I know, it’s an old, tired joke, but I like it! Besides, there’s another way to get to Carnegie Hall–buy a ticket. (Did you know that tickets cost $1 and $2 for the opening night on May 8, 1891?} And, it was an auspicious beginning with Peter Tchaikovsky on the program conducting his “Festival Coronation March“. ( Did you know that Tchaikovsky was so superstitious that he would hold his head on when he conducted afraid it might topple off. Honest!!!)
Last week I used my fourth and final ticket in an International Orchestra Series I had purchased. This one was the St. Petersburg Philharmonic. They featured a marvelous pianist named Nikolai Lugansky in the Rachmaninoff Concerto No. 2 in C Minor. It was an encore performance. (Did you know that in 1909 this same concerto was performed on that very stage by Rachmaninoff, himself, and the Boston Symphony?)
A sense of wonder struck me as the musicians entered. Here I was, a girl from Augusta, Arkansas, sitting in this famed Music Hall, watching a performance by accomplished musicians from t he beautiful city of St. Petersburg. Who would have ever thought it!!
I remember a few years back when I had been struck with the same wonder.
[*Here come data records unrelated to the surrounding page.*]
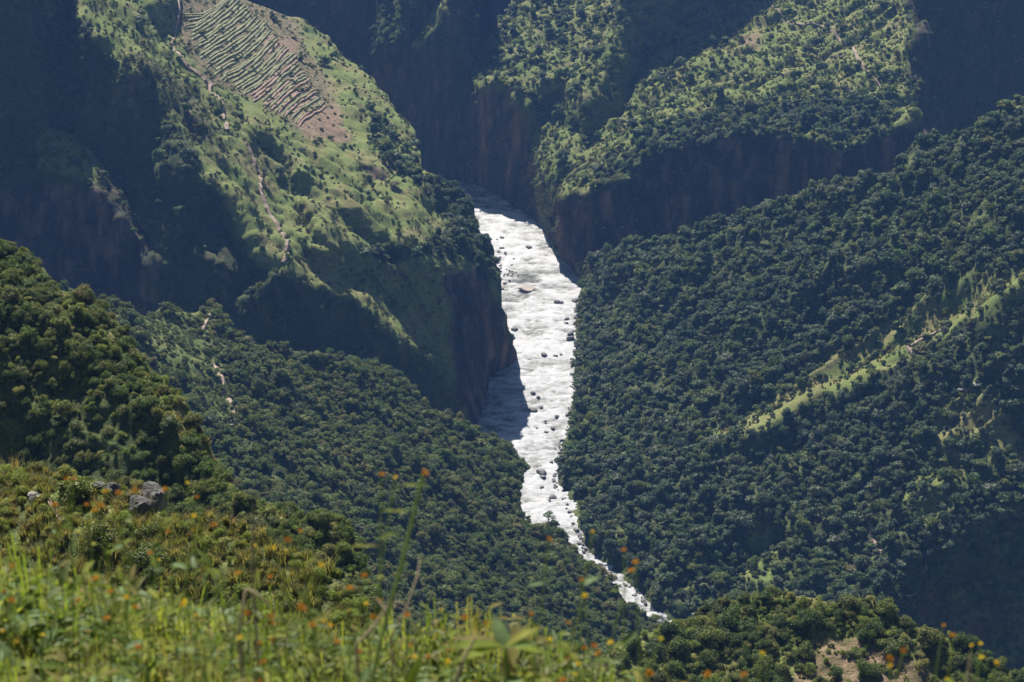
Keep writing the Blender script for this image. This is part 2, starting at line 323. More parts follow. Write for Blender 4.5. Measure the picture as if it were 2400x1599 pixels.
Layer('right_hillside', 1230, INF, [(1230, 640), (1345, 652), (1358, 632), (1371, 618), (1446, 606), (1480, 575), (1548, 566), (1600, 570), (1675, 530), (1736, 508), (1855, 494), (1865, 472), (1923, 440), (2025, 422), (2093, 430), (2110, 400), (2144, 366), (2178, 334), (2280, 332), (2314, 305), (2372, 254), (2400, 236), (2700, 60), (INF, -20)], 1700, (.56, .34), dict(tree=1.15, shrub=1.3, grass=.35),
      slopes=[([(2305, 705), (2400, 665), (INF, 560), (INF, 1250), (2480, 1100), (2400, 985), (2340, 900), (2290, 800)], (-.6, 3.2), 20),
              ([(2080, 1390), (2150, 1310), (2280, 1250), (2400, 1180), (INF, 1100), (INF, 1700), (2100, 1700)], (.4, 3.0), 40),
              ([(1745, 1030), (1850, 968), (2040, 880), (2065, 905), (1960, 985), (1850, 1060), (1750, 1115)], (-.2, 2.4), 20),
              ([(1540, 1350), (1640, 1300), (1720, 1340), (1690, 1400), (1600, 1460), (1540, 1440)], (.4, 2.4), 20),
              ([(1735, 1240), (1800, 1220), (1830, 1280), (1760, 1320)], (.4, 2.0), 20), ([(2020, 740), (2070, 700), (2080, 750), (2040, 790)], (.6, 2.0), 16),
              ([(1850, 700), (1960, 640), (1980, 690), (1880, 770)], (.6, 1.3), 20), ([(1600, 780), (1720, 720), (1730, 780), (1640, 840)], (.6, 1.3), 20),
              (('line', [(1690, 1014), (1760, 984), (1840, 944), (1960, 889), (2030, 856), (2130, 808), (2240, 740), (2330, 690), (2420, 635)], 12), (.8, .1), 8)],
      paints=[(('line', [(1690, 1030), (1760, 1000), (1840, 960), (1960, 905), (2030, 872), (2130, 826), (2240, 758), (2330, 706), (2420, 650)], 20), dict(tree=0, shrub=.6, grass=.9), 8), (('line', [(1690, 1014), (1760, 984), (1840, 944), (1960, 889), (2030, 856), (2130, 808), (2240, 740), (2330, 690), (2420, 635)], 9), dict(tree=0, shrub=0, grass=1, dry=.5, tuft=1.2), 5),
              (('line', [(2100, 820), (2130, 808), (2240, 740), (2330, 690), (2420, 640)], 12), dict(tree=.3, shrub=1.1, dry=.4, grass=.8, soil=.2), 8),
              ([(2020, 800), (2100, 740), (2220, 700), (2330, 640), (2340, 680), (2130, 800), (1960, 880), (1850, 935), (1820, 920), (1930, 850)], dict(tree=.1, shrub=2.2, grass=.8), 26),
              ([(1680, 1000), (1800, 930), (1900, 880), (1860, 940), (1720, 1005)], dict(tree=.3, shrub=1.5, grass=.7), 16),
              ([(1720, 1380), (1760, 1260), (1810, 1240), (1860, 1340), (1840, 1400), (1700, 1420)], dict(tree=.3, shrub=1.2, grass=.8), 20),
              ([(2180, 960), (2270, 900), (2330, 940), (2400, 1020), (2420, 1100), (2330, 1080), (2280, 1040), (2200, 1060)], dict(tree=.25, shrub=1.3, grass=.8, dry=.5), 20),
              ([(2185, 1060), (2280, 1060), (2250, 1180), (2150, 1250), (2090, 1200)], dict(tree=.5, shrub=1.6, grass=.7), 20),
              ([(2305, 705), (2400, 665), (INF, 560), (INF, 1250), (2480, 1100), (2400, 985), (2340, 900), (2290, 800)], dict(tree=.5, shrub=1.2, rock=.2, dry=0), 20),
              ([(2150, 1420), (2200, 1300), (2400, 1180), (INF, 1100), (INF, 1700), (2100, 1700)], dict(tree=.35, shrub=.5), 50),
              (('line', BANK_E, 6), dict(tree=.2, rock=.8), 8)],
      anchors=[(2400, 250, 1010)], shore=BANK_E, shore_side=BANK_E+[(1100, 1700), (1100, 500)], gully=((-.8, -.3), 20, 80, 5.0), seed=4, rough=(5, 2.2, .8), aw=.05)
BANK_G = [(1213, 842), (1192, 864), (1150, 882), (1138, 941), (1114, 1009), (1060, 1075), (960, 1110), (820, 1135), (600, 1160)]
GDARK = [(LEFT, -330), (130, -330), (170, 20), (215, 80), (300, 170), (345, 215), (400, 290), (445, 330), (478, 410), (505, 440), (560, 560), (650, 640), (790, 690), (900, 770), (1000, 860), (1060, 930), (1060, 1200), (LEFT, 1200)]
CORES = [[(LEFT, -330), (100, -330), (150, 20), (60, 80), (30, 300), (LEFT, 420)], [(146, 245), (340, 163), (374, 289), (360, 340), (238, 357), (163, 300)],
         [(LEFT, 400), (85, 430), (200, 430), (260, 490), (300, 560), (380, 640), (390, 720), (230, 730), (LEFT, 640)], [(370, 400), (500, 415), (580, 533), (620, 640), (560, 700), (400, 700), (330, 533), (300, 470)],
         [(660, 650), (800, 700), (1000, 860), (1040, 990), (880, 850), (740, 830), (600, 780), (620, 700)]]
Layer('left_hillside', LEFT, 1212, [(LEFT, -330), (400, -330), (480, -60), (571, 0), (640, 25), (697, 54), (760, 95), (800, 134), (851, 180), (895, 225), (929, 284), (967, 325), (984, 400), (1018, 438), (1092, 478), (1112, 510), (1120, 532), (1147, 594), (1164, 640), (1166, 705), (1186, 750), (1204, 800), (1212, 838)], 1160, (-.18, .02), dict(tree=.08, shrub=.7, grass=.85, soil=.15),
      slopes=[(GDARK, (-.8, 2.2), 26)]+[(c, (-1.9, 2.8), 24) for c in CORES]+[([(LEFT, 380), (85, 420), (250, 500), (330, 560), (390, 700), (340, 760), (LEFT, 760)], (-.3, 3.0), 30), ([(LEFT, -330), (60, -330), (90, 300), (60, 420), (LEFT, 420)], (-.3, 2.4), 30),
              ([(85, 305), (140, 300), (215, 350), (260, 400), (310, 505), (310, 540), (250, 470), (200, 415), (105, 400)], (-.5, .0), 14),
              (('line', [(300, 520), (345, 570), (375, 615)], 12), (-.8, .0), 10),
              ([(45, 85), (110, 110), (160, 190), (260, 205), (250, 240), (120, 220), (60, 150)], (-.4, .5), 20),
              ([(378, 300), (425, 308), (490, 368), (500, 410), (440, 392), (385, 345)], (-.5, .1), 12),
              ([(452, 520), (520, 520), (561, 595), (585, 640), (520, 630), (455, 600)], (-.5, .2), 14),
              (('line', [(570, 705), (610, 660), (650, 632)], 18), (-.2, .0), 14),
              (('line', [(760, 640), (860, 700), (925, 745), (1004, 810), (1045, 895)], 16), (-.9, .0), 12),
              (('line', [(640, 700), (760, 790), (830, 835)], 8), (-1.0, .4), 12), (('line', [(560, 560), (700, 660), (760, 740)], 7), (-1.0, .4), 12),
              ([(960, 610), (1060, 620), (1120, 625), (1165, 700), (1209, 836), (1140, 900), (1120, 1010), (1040, 985), (1055, 900), (1000, 800), (920, 725), (870, 650)], (-1.2, 2.8), 14), ([(800, 560), (880, 590), (940, 660), (900, 680), (820, 620)], (-1.2, 2.2), 14), ([(700, 560), (780, 590), (850, 650), (790, 660), (720, 610)], (-1.2, 2.0), 14), ([(930, 500), (975, 560), (1000, 600), (950, 590)], (-1.2, 2.0), 12),
              ([(340, 20), (410, 10), (415, 78), (370, 55)], (-.2, 2.2), 12),
              ([(840, 370), (880, 380), (905, 425), (870, 430)], (-.4, 2.6), 10),
              (('line', [(590, 330), (640, 360), (700, 420)], 12), (-.5, 1.6), 20), (('line', [(800, 500), (900, 560), (960, 640)], 9), (-.4, 2.4), 14),
              (('line', [(690, 470), (760, 560), (860, 640)], 8), (-.4, 2.2), 14), (('line', [(1000, 480), (1060, 560), (1110, 600)], 8), (-.4, 1.9), 14)],
      paints=[(GDARK, dict(tree=.5, shrub=1.2, grass=.1, rock=.2), 26)]+[(c, dict(tree=.12, shrub=.45, rock=.35), 24) for c in CORES]+[
              ([(LEFT, 430), (280, 430), (330, 540), (370, 640), (380, 760), (LEFT, 760)], dict(tree=.12, shrub=.35, rock=.7), 30),
              ([(85, 305), (140, 300), (215, 350), (260, 400), (310, 505), (310, 540), (250, 470), (200, 415), (105, 400)], dict(tree=.2, shrub=1.2, grass=.9), 14),
              ([(1040, 640), (1120, 620), (1209, 836), (1120, 1010), (1060, 980)], dict(tree=0, shrub=.05, rock=1), 14),
              ([(410, -60), (600, -60), (690, 60), (745, 130), (790, 230), (780, 300), (690, 300), (560, 230), (480, 190), (420, 60)], dict(tree=.04, shrub=.6, grass=.4, soil=.5), 20),
              ([(655, 90), (700, 95), (690, 140), (650, 140)], dict(soil=.8, shrub=0), 10),
              ([(700, 260), (790, 260), (830, 330), (780, 340), (720, 320)], dict(soil=.8, shrub=.3), 14),
              ([(560, 235), (620, 240), (620, 290), (570, 290)], dict(grass=1, soil=0, shrub=.1, tree=0), 12),
              ([(690, 60), (800, 150), (930, 300), (980, 420), (900, 400), (790, 280), (740, 140)], dict(grass=1.1, shrub=.25, tree=.05), 16),
              ([(700, 330), (850, 330), (960, 450), (1080, 540), (1050, 600), (900, 540), (780, 460)], dict(grass=1.1, shrub=.35, tree=.1), 24),
              ([(640, 460), (760, 560), (760, 620), (660, 560)], dict(grass=1, shrub=.5, tree=.05), 16),
              ([(850, 260), (900, 290), (960, 330), (975, 420), (930, 410), (880, 340)], dict(tree=2.2, shrub=1.2), 12),
              ([(1000, 430), (1040, 440), (1100, 490), (1160, 600), (1140, 660), (1080, 600), (1000, 600), (900, 620), (860, 590), (980, 570), (1060, 540), (990, 470)], dict(tree=1.6, shrub=1.2, grass=.1), 14),
              ([(330, 130), (430, 200), (480, 280), (520, 380), (440, 300), (340, 210), (290, 130)], dict(soil=.35, shrub=1.6, grass=.3), 20),
              ([(850, 370), (905, 400), (905, 440), (860, 420)], dict(soil=.6, rock=.5), 10)],
      anchors=[(-200, 600, 880), (300, 1100, 800), (0, 1100, 760)], shore=BANK_G, shore_side=BANK_G+[(600, 1300), (1300, 1300), (1300, 842)], gully=((.75, -.5), 14, 80, 3.6), seed=5, rough=(4, 2.2, 1.3), aw=.05, step=3.6, wxb=.12)
# near-left valley slope running down to the river
Layer('left_valley_slope', LEFT, 1760, [(LEFT, 640), (100, 700), (211, 717), (340, 740), (391, 722), (450, 745), (503, 722), (551, 784), (612, 805), (673, 818), (724, 835), (800, 842), (885, 862), (953, 910), (1004, 960), (1051, 988), (1106, 1010), (1140, 1032), (1180, 1040), (1204, 1072), (1206, 1215), (1232, 1222), (1259, 1236), (1290, 1222), (1312, 1240), (1332, 1278), (1360, 1316), (1421, 1362), (1448, 1396), (1502, 1442), (1545, 1478), (1600, 1530), (1760, 1680)], 1800, (-.62, -.10), dict(tree=1.1, shrub=1.2, grass=.25),
      slopes=[([(560, 1180), (720, 1260), (800, 1380), (760, 1420), (640, 1330)], (-.4, 1.6), 30), ([(640, 880), (700, 960), (760, 1060), (740, 1080), (660, 1000)], (-.2, .9), 24),
              ([(960, 1060), (1020, 1100), (1080, 1200), (1010, 1170)], (-.2, .9), 24)],
      paints=[([(330, 730), (480, 720), (520, 830), (560, 960), (540, 1010), (440, 930), (340, 860)], dict(tree=.15, shrub=1.5, grass=.55, soil=.1), 24),
              (('line', [(640, 980), (780, 1120), (860, 1240)], 26), dict(tree=.3, shrub=1.6, grass=.5), 20),
              (('line', [(1290, 1225), (1310, 1240)], 20), dict(tree=2), 10)],
      anchors=[(1204, 1100, 925), (1232, 1222, 885), (1340, 1290, 862), (1445, 1400, 828), (1545, 1480, 808), (1140, 1034, 952), (800, 845, 900), (500, 725, 845), (1000, 1700, 470), (400, 1500, 420)], gully=((.8, .3), 22, 90, 3.0), seed=6, rough=(4, 2.2, .8), aw=.5)
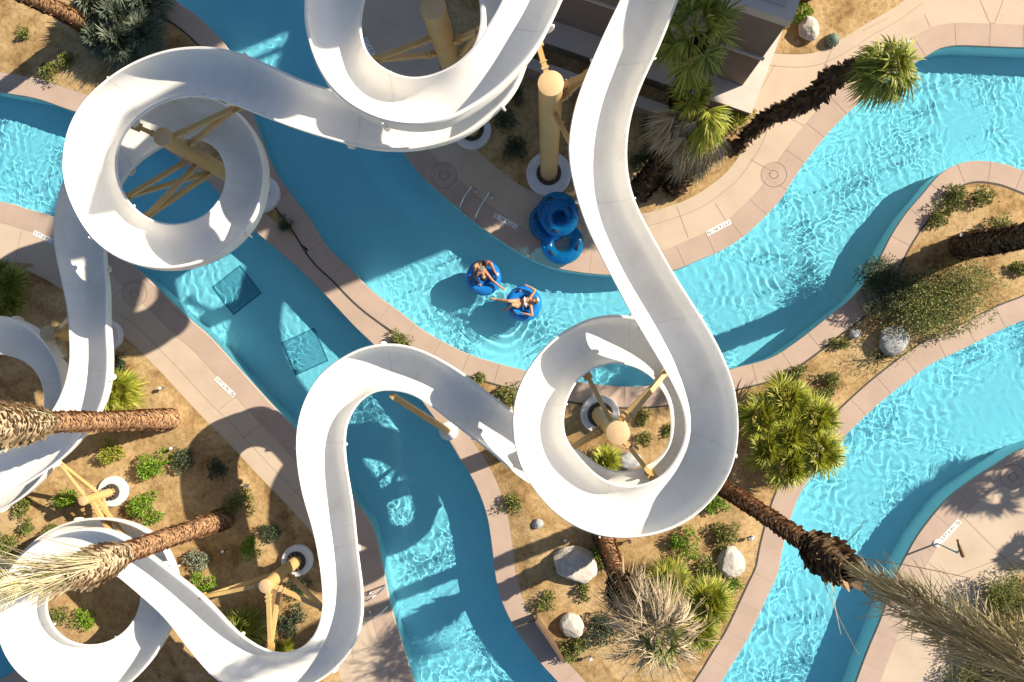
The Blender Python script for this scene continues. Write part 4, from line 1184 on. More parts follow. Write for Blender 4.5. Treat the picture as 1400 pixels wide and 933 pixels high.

My cousin, Martha, and I had gone to the Metropolitan Museum for a Van Gogh show and had walked down to the Plaza Hotel for lunch–on the way we had casually passed Al Pacino walking the other way. (I had a hard time acting nonchalant.) At lunch, I said, looking under the table and seeing a plug, “Used to, when you had a call, they’d bring the phone right over to the table and plug it in, Now, I believe they use cordless. . . . . . . . Did you ever think we’d be sitting at a table in the Plaza having lunch.”
“No, and I don’t have the slightest idea what to do with this,” she replied, holding up a fish knife.
The Plaza has changed a lot and so has Al Pacino, but the Met and Carnegie Hall remain constant. St. Petersburg is the ‘Venice of the North’ and the St. Petersburg Philharmonic is a proud Russian institution.
But you don’t see many fish knives around anymore.